One of the things I believe in wholeheartedly is setting your intentions and asking the universe for wisdom and guidance to achieve those things. Let me tell you — I know from experience that you better be sincere with whatever those requests are! Sometimes the answer you get will hit you square in the face! Oftentimes my answers haven’t always looked the way I pictured them on the front end of the questions. Nevertheless, I’ve learned to be open to experiences, and they have always been rewarding. Such was the case last December. I looked at my life and asked myself, “What am I missing? What am I not getting out of life right now?” The immediate answer: travel.

Travel has always been a personal passion that I felt would always be a part of my journey. When I got married and had kids, I always felt I would be the mom who traveled with her family. In my mind, having kids wouldn’t tie me down or deter me from seeing the world. Well, that didn’t happen. I did get to travel some, but not nearly as much as I hoped. So travel was the request I inquired of the fates and destiny. Lo and behold, I received an invitation to go to Africa that same month! I’ve always wanted to visit, but I never thought it could happen so soon. I jumped right into learning more about the trip and decided to book it. Opportunity doesn’t often knock twice!

But as quickly as the opportunity came, so did fear and anxiety. I had the strongest urges to cancel the trip for a myriad of reasons. First, how could I consider myself a good mother leaving my kids like this? I get anxious sometimes when I leave them for a meeting that will only last a few hours. I was going to be halfway around the world for twelve days, and I thought to myself, what mother does that?!

Then the safety concerns flooded my mind: My safety could be in jeopardy. Something could happen to the plane. Why was I putting myself at risk, potentially setting my boys up to not have their mother? I had nightmares of being kidnapped, falling victim of some international ploy, all kinds of things. Traveling was what I asked for, and it was my dream, but it felt like the responsible thing to just stay home.

Most moms can probably relate to this. Have you ever needed a weekend away with your husband or the girls? Like, you REALLY need some time to just mentally renew yourself? But then you think about being in a hotel or resort two-and-a-half hours away from your child, not able to be there in case of a real emergency? What if the baby gets sick or needs you? It’s eerie how much fear can wrap itself up in practicality in our mom minds.
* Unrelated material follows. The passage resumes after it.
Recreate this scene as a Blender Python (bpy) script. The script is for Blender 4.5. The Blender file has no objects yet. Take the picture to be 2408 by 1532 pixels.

It happens all the time, and it can be the biggest killer of our hopes and dreams, preventing us from doing really amazing “big” things and even important “small” things we need for self-renewal.

But you know what else crept over me as I thought about going to Africa? Guilt about doing something fun for myself. It might sound crazy to some, but I feel like we mothers are subconsciously fed this story that once we become moms, our lives are no longer our own. “It’s not about you. It’s about the baby.” I’ve heard that in my mind more times that I can count. It equates the notion that anything I do for myself that’s fun is selfish and bad.

Yes, mothers (and parents in general) should be selfless when it comes to their children, but where did that internal narrative come from? Do our lives become this dismal, muted existence with nothing but bleak despair to look forward to after we have kids? I say no, but I had to fight myself to really believe that for myself. Even as moms, we should be aspiring to be our best selves and live our best lives. That includes doing things and making choices that bring happiness to our lives! It’s not selfish; it’s self-care. And there’s nothing wrong with that.

Realizing that, I fought fear, guilt and anxiety, and went to Kenya. I’m so glad I did. It was one of the most amazing experiences of my life! Those fears that manifested in my head? They were nowhere to be thought of in the airport. And, absolutely nothing traumatic happened to me on the plane. I spoke to my kids via video, and they were fine. Furthermore, I did myself another favor and routed my flights to visit some lifelong friends in Dubai I hadn’t seen in years. Why? Because staying connected is a part of my self-care. It was all a lesson to teach me not to let unrealistic feelings of guilt rob me of that in any way.

So that’s the message I leave with you, mom. Doing things for yourself shouldn’t be a decision wrapped up in shame. Wanting to be happy and healthy isn’t a crime. Tha’s simply self-care. And it’s a necessity — one that you need to pursue with all the passion you have inside of you. So, mom, make it happen today!